Monday, February 18, 2008

Flash (built-in & external with slave unit)

As I've mentioned earlier, I have an external flash but I haven't really used it yet.
The main reason is that I don't have a diffuser, and I don't like hard light when it's coming from a flash that is mounted directly on the camera. You can point the flash to the ceiling, but still, I don't like that effect too much either.
So until I get a diffuser someday, I won't be using the flash that way.
So I tried something else: I have a 2$ slave-unit I got from someone. The slave-unit responds optically to the built-in flash and triggers the external flash which is mounted on it. Since the slave-unit is a very small and light cube, it's no hassle at all to hold the external flash in one hand while taking a picture with the other hand. This works very well, albeit only with manual lenses on the K10D. When a automatic lens is mounted, the in-camera light metering (TTL I believe ?) kicks in and the built in flash fires twice (almost unnoticeably fast, not like the focusing aid or the red-eye flash), which causes the slave-unit to trigger too early.
Of course, this is a major drawback since it's hard to manually focus when you have a flash in one hand and a camera in the other... But I still managed to take this picture of myself (holding the external flash in my right hand) :



I definitely like this picture, but the drawback of not being able to focus keeps me from experimenting more with this. But I already have a very cheap solution in mind to solve this problem (more on this later).
Until then, I'm still using the built in flash.
I know that good photographers would never even consider of using that thing, and if you use it without "modifications", I must agree with them. The light is too direct, too harsh, and taking pictures of anything reflective is a nightmare.
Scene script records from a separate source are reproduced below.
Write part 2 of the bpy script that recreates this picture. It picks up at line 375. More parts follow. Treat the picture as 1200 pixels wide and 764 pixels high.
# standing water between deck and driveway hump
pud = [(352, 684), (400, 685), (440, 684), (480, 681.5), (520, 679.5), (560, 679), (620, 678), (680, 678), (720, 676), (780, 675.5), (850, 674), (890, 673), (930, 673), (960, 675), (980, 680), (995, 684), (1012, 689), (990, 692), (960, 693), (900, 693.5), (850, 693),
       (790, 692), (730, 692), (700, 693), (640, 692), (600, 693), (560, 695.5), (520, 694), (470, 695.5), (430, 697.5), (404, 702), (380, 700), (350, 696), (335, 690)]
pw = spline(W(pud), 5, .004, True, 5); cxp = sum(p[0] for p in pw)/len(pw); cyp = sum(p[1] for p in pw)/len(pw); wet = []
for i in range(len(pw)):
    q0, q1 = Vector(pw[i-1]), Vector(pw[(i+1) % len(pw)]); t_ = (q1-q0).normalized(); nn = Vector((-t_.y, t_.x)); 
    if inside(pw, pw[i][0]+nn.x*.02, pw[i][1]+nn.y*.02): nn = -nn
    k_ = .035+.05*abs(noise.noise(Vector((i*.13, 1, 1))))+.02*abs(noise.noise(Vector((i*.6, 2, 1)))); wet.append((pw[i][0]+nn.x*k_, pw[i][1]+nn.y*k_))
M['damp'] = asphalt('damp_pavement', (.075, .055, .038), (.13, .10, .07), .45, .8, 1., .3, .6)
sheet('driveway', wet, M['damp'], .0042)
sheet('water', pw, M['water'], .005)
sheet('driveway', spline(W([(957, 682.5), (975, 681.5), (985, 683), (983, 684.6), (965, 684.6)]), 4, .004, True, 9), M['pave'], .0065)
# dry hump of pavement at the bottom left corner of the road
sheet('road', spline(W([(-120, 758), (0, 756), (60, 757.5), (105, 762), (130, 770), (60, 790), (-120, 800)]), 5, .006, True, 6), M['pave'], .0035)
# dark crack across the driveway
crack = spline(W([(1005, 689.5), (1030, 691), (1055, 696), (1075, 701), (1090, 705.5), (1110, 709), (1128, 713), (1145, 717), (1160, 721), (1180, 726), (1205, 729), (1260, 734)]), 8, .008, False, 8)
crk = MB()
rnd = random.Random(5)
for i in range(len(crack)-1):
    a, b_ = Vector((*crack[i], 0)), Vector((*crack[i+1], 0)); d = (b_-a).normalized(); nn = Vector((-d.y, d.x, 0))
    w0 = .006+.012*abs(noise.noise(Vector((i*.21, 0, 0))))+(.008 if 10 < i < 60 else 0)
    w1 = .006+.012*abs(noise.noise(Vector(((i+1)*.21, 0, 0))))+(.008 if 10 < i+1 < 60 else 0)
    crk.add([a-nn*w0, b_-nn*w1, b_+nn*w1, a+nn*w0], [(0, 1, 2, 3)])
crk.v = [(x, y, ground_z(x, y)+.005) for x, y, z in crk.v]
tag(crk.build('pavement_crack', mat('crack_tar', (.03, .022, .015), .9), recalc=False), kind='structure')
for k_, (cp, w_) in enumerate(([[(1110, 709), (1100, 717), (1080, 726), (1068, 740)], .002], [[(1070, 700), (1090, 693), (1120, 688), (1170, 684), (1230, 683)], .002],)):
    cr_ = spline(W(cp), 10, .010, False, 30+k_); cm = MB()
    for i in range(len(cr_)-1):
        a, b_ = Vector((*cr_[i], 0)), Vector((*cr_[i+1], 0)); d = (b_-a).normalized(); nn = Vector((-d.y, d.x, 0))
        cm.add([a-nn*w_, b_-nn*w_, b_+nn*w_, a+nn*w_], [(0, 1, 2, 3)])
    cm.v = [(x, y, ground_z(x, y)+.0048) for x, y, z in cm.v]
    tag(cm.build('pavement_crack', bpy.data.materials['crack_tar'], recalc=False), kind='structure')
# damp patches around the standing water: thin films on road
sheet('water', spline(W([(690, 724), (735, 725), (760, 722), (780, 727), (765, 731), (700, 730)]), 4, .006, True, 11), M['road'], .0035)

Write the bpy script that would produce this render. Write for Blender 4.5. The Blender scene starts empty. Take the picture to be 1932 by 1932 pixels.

But then I found a very simple way to get rid of the worst side-effects.
I was drinking some beers with my friends, and started taking pictures of them through my beer (a Duvel), kind of like a yellow colour filter.
But of course, the images where too deformed to be of any use (although they were funny :-).
So I tilted my camera vertically, and held the beer almost against the side of my lens so that it was only in front of the flash. This gave me the effect I was looking for. The harsh light is diffused by the glass and the beer, and is transformed into a beautiful golden-like colour.
Afterwards I started experimenting a lot with various beers :-), but the favorites remain Duvel and Vedett (both from the Moortgat brewery).
Duvel in a glass results in yellowish-gold.
Duvel in a bottle (brown glass) diffuses the light even more and gives different effects depending on how much of the bottom of the bottle (more brown glass, less beer, so a darker effect) you get in front of your flash.
Vedett comes in a green bottle, so you get green pictures with this.
Experimenting with this (only covering a part of the flash, holding the bottle closer/further from the flash,...) results in some great pictures in environments that were too dark to go without flash (even with my 1.4 lens).
This trick comes in very handy when you are at a party and only want to take your camera with you without a bag of accessoires. Also, you have an excuse for constantly having a beer in your hands but I don't know if that's a good thing or a bad thing :-)
Here some examples:







Below another example of a Vedett picture, but I changed the whitebalance on my camera to get blue instead of green, and held the bottle only on the right side of the flash (maybe a little too much to the right :-).



In conclusion: it's definitely not easy to predict what you're gonna get with this method, but it sure is a nice solution for when you have no other option than to use the built-in flash. And it can give you some very nice and original pics.